Filmmaking graduates win DBACE 2017 Awards for Film for second consecutive year
22 May 2017
Danielle Swindells and Francesca Carr walked away with the £10,000 prize for their proposed documentary project
Two recent film graduates from Manchester Metropolitan University have won the prestigious £10,000 Deutsche Bank Awards for Creative Enterprise (DBACE) Awards for Film.
Danielle Swindells and Francesca Carr, who both graduated with BA (Hons) Filmmaking from Manchester School of Art, will also receive a year of business mentoring to get their film project off the ground. Fellow Manchester Metropolitan Filmmaking graduate Ben Green made it down to the final shortlist of five in a highly competitive field.
The fantastic achievement is the second consecutive year that Manchester Metropolitan University students on the BA (Hons) Filmmaking course have walked away with the top prize. Thomas Payton-Greene and Dr Safiya Noor Dhanani won the 2016 DBACE Award for Film for their project Samaanata.
Danielle (graduated 2015, MRes grad 2016) and Francesca’s (grad 2016) winning collaboration will be an artist documentary that looks at the 99 interfaces, or ‘peace walls’ in Belfast that divide the landscape into defined zones, and explores how dwelling in a landscape maintained on tradition and segregation affects the human condition of those living there.

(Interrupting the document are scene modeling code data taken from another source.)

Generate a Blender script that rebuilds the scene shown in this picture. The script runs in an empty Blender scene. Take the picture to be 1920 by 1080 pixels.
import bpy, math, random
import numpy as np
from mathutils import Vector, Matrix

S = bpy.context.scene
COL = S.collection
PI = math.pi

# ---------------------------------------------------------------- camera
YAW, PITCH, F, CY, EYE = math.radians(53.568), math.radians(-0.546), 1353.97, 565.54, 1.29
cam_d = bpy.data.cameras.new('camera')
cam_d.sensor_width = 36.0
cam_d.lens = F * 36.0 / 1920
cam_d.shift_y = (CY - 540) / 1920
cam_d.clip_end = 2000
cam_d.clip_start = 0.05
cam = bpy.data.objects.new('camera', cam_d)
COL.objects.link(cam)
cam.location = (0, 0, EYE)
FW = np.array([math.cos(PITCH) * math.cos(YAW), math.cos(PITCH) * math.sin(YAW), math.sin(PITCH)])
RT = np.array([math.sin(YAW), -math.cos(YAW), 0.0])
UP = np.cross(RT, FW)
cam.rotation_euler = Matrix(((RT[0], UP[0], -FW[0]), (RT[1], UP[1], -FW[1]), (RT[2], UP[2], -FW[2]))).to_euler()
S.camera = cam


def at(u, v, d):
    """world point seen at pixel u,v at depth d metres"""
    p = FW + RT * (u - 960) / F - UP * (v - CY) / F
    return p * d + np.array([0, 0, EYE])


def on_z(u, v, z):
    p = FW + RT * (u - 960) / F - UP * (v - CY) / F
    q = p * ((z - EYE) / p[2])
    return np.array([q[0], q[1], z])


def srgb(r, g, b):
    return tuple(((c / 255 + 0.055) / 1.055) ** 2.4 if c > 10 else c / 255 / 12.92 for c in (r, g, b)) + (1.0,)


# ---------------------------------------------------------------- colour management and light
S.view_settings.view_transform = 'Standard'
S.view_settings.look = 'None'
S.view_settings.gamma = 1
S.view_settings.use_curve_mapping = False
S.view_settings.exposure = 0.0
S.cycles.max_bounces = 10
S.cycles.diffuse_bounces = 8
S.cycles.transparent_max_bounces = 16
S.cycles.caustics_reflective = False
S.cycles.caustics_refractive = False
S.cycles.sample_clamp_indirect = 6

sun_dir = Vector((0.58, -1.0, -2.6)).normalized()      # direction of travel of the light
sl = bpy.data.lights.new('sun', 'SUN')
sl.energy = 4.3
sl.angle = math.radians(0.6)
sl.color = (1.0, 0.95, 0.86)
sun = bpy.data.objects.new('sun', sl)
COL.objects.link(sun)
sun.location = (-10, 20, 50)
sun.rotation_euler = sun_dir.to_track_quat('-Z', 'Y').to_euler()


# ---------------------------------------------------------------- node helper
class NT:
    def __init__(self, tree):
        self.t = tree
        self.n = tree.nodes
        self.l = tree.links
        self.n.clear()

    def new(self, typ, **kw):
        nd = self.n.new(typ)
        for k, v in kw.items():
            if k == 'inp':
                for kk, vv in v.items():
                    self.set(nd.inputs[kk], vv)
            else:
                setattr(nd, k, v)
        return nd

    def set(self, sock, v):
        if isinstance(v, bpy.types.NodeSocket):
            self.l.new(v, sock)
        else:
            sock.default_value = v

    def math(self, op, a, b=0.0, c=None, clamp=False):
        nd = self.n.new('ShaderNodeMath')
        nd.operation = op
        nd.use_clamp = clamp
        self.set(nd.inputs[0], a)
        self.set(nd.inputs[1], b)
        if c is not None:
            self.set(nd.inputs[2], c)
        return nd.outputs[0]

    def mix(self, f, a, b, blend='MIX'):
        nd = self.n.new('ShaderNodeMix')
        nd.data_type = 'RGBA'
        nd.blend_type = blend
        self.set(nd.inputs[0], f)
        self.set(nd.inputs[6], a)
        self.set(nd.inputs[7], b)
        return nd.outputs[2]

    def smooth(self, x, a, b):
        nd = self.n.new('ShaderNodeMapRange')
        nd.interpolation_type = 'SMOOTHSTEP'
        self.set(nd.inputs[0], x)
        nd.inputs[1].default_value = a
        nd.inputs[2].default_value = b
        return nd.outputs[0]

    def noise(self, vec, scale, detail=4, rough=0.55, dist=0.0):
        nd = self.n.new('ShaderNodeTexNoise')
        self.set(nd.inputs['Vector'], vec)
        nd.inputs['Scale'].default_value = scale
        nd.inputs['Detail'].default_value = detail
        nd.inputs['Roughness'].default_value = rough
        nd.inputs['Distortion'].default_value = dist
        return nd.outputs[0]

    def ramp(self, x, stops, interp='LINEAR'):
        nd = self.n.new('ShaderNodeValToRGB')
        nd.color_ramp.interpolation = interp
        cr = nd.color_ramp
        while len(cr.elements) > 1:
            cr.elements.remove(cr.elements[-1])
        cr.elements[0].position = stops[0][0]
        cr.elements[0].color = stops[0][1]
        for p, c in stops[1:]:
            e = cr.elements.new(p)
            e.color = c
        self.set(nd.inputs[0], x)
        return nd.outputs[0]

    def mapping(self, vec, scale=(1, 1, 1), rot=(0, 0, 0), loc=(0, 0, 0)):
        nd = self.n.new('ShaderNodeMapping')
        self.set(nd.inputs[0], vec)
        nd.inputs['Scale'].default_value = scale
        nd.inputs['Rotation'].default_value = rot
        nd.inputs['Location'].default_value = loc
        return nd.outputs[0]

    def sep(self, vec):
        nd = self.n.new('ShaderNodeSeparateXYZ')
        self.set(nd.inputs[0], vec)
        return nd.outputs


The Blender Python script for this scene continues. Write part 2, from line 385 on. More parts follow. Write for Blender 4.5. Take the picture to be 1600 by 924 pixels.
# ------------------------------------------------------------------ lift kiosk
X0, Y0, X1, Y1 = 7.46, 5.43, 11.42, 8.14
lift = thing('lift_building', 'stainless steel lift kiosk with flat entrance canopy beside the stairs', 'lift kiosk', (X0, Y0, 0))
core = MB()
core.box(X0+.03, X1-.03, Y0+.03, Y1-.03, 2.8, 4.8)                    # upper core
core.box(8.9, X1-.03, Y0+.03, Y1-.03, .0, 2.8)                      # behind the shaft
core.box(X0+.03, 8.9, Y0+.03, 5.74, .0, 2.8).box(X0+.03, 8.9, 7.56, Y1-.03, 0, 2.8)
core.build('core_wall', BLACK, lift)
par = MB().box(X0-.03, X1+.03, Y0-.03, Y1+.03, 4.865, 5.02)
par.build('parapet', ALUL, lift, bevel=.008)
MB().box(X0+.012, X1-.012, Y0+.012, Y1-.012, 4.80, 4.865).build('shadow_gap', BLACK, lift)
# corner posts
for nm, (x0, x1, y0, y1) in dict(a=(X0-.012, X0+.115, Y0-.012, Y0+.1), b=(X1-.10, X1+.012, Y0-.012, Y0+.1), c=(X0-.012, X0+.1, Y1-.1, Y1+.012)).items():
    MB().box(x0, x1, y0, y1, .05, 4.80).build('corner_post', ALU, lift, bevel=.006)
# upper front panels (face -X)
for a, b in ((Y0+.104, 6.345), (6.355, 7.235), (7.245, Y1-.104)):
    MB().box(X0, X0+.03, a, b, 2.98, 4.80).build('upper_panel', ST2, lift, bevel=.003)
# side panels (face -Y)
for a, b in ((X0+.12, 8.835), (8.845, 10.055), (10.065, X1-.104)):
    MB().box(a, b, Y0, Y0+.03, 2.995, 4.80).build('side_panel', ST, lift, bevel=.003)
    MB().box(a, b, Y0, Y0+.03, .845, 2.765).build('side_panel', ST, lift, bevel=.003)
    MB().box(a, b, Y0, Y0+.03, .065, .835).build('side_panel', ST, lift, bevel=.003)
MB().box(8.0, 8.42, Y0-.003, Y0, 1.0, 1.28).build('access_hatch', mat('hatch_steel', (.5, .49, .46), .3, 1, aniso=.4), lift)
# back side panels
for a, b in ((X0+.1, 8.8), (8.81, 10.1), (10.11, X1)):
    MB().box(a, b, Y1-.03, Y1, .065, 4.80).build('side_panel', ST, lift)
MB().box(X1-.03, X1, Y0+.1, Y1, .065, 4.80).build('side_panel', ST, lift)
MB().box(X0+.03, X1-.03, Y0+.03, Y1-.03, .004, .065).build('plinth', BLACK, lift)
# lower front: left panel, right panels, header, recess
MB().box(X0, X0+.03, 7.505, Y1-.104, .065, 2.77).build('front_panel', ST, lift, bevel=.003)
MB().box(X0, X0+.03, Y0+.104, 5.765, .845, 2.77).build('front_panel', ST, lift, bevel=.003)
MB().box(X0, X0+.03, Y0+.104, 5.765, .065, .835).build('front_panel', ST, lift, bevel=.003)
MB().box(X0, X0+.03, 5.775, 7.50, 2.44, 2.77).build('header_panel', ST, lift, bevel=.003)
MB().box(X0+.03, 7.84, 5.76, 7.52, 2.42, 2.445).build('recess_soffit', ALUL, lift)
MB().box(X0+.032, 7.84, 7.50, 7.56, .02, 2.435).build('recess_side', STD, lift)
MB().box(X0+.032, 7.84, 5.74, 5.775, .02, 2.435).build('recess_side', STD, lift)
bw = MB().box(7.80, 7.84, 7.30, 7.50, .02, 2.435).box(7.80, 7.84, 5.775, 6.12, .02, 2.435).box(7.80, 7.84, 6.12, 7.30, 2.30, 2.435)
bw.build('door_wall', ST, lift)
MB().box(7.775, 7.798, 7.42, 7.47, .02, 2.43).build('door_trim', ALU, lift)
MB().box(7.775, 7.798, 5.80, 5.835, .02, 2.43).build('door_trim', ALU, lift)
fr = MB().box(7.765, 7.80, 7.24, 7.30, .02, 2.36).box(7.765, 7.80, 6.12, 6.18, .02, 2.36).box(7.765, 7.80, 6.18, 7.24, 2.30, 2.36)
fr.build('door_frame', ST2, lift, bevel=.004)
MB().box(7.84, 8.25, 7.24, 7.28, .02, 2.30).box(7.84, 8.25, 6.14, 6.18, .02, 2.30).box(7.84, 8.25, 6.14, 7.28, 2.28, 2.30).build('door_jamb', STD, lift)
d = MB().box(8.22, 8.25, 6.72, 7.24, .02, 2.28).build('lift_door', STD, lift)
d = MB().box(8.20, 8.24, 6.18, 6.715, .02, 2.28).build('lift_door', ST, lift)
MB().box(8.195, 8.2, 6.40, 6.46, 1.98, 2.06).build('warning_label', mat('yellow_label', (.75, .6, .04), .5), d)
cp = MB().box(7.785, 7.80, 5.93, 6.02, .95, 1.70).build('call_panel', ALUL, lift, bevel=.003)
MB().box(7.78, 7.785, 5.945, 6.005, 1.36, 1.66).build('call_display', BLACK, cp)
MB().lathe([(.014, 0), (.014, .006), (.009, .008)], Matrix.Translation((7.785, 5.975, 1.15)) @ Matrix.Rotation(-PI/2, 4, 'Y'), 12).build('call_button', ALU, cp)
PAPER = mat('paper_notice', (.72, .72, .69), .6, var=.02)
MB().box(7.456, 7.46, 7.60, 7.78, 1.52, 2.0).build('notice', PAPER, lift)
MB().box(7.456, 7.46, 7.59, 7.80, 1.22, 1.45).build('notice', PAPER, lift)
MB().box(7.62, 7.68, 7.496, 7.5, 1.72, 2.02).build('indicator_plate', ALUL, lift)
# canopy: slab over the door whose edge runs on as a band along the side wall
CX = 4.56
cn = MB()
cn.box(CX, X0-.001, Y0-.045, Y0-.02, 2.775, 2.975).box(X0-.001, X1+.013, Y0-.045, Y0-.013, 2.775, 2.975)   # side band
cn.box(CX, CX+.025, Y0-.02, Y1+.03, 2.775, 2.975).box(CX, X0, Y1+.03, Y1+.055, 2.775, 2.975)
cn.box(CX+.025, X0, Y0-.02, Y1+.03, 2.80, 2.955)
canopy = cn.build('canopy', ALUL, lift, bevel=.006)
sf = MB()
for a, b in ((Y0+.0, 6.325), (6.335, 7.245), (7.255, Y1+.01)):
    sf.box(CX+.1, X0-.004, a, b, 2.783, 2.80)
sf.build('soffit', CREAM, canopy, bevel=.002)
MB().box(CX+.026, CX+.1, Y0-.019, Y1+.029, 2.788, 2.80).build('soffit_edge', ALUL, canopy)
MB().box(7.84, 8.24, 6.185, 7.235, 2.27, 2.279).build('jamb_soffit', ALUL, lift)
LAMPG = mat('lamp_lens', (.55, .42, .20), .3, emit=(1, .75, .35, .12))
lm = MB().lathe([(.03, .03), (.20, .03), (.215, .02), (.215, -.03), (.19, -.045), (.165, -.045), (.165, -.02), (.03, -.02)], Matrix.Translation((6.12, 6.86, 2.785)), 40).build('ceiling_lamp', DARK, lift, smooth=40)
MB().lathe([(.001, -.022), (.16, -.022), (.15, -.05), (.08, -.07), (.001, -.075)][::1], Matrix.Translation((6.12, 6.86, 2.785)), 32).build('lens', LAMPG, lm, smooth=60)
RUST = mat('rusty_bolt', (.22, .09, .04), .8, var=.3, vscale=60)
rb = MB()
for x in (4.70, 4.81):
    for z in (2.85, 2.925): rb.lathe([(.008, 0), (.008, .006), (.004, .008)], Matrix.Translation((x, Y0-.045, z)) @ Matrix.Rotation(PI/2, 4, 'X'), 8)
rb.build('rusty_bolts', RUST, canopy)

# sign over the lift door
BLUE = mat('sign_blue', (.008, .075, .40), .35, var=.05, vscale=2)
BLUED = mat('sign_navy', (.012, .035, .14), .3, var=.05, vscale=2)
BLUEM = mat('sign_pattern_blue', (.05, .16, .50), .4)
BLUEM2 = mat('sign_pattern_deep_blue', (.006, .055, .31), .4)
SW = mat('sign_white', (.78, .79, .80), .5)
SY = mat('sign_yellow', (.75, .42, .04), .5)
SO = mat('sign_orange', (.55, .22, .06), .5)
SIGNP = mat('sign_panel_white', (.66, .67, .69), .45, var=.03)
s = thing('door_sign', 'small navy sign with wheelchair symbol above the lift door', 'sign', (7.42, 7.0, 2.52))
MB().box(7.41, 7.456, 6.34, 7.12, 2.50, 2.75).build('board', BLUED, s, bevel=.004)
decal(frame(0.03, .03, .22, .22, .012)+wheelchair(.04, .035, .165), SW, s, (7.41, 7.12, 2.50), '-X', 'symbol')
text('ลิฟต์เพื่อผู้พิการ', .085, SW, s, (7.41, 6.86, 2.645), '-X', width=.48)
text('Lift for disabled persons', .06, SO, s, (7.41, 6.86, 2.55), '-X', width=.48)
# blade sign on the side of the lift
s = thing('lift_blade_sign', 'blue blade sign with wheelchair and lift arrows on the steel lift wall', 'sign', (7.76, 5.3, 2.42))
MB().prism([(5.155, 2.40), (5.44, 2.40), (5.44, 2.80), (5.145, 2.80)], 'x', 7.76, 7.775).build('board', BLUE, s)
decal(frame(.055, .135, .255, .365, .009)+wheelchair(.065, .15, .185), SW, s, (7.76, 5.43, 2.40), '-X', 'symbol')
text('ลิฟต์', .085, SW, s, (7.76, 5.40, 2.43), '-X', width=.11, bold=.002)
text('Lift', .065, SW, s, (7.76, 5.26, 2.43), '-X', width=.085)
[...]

Danielle’s work has previously been championed by Professor Jason Wood and Professor Sarah Perks at HOME, Jarman Award winner Seamus Harrahan, Professor John Hyatt and filmmaker Marc Isaacs, while Francesca also recently won the Visegrad Animation Forum Short Film Pitch Prize for her work at Delaval Film.
Current Filmmaking Teaching Assistant Ben (grad 2016) was praised by the judges for his proposed project ‘Novi – Youth, Art, Identity: Sarajevo Twenty Seventeen’, and he has also recently been accepted onto the Random Acts North scheme.
Applicants were required to write a full creative business plan to pitch infront of a panel of creative industry and financial experts at Deutsche Bank’s headquarters in London.
Judges included Jim Bradshaw, Head of Film at BAFTA, Jo Stella-Sawicka, Artistic Director of Frieze for Europe, Middle East, Africa and Russia as well as senior bankers from Deutsche Bank.
Chris Daniels, Lecturer in Filmmaking at Manchester School of Art, said: “All of us within Manchester School of Art would like to congratulate Danielle, Francesca and Ben. To have two separate nominations on a list of five is a fantastic achievement, but to have won this national award two years in a row only increases the profile of all our creative and ambitious filmmaking students and alumni.
“It is testament to the creativity, risk taking, and explorative approach fostered within the Filmmaking course that encourages unique new creative voices across expanded forms of filmmaking practice.”
Danielle and Francesca will shortly begin their research in Manchester before making a research trip to Belfast in August. Production of the film will begin in October and last for around a year.
Danielle paid tribute to Manchester Metropolitan staff and urged future generations of students to enter the DBACE awards.
“Senior lecturer Jenny Holt is an asset to the Filmmaking course and the documentaries that she introduced to us in her classes were instrumental in my decision to specialise in the genre.
“Without Chris Daniels, I wouldn’t have even known about DBACE and it was his commitment to supporting myself and Fran in our preparation for the pitch in London that played a leading role in our confidence on the day. DBACE is such a large investment for an early career artist so don’t miss out.”
The Deutsche Bank Awards for Creative Enterprise (DBACE) is an awards programme for final year undergraduate/postgraduate creative students and first year graduates, providing financial and business support to help launch creative careers.
The programme is now in its 25th year, and since 1993 it has supported the launch of over 200 ventures.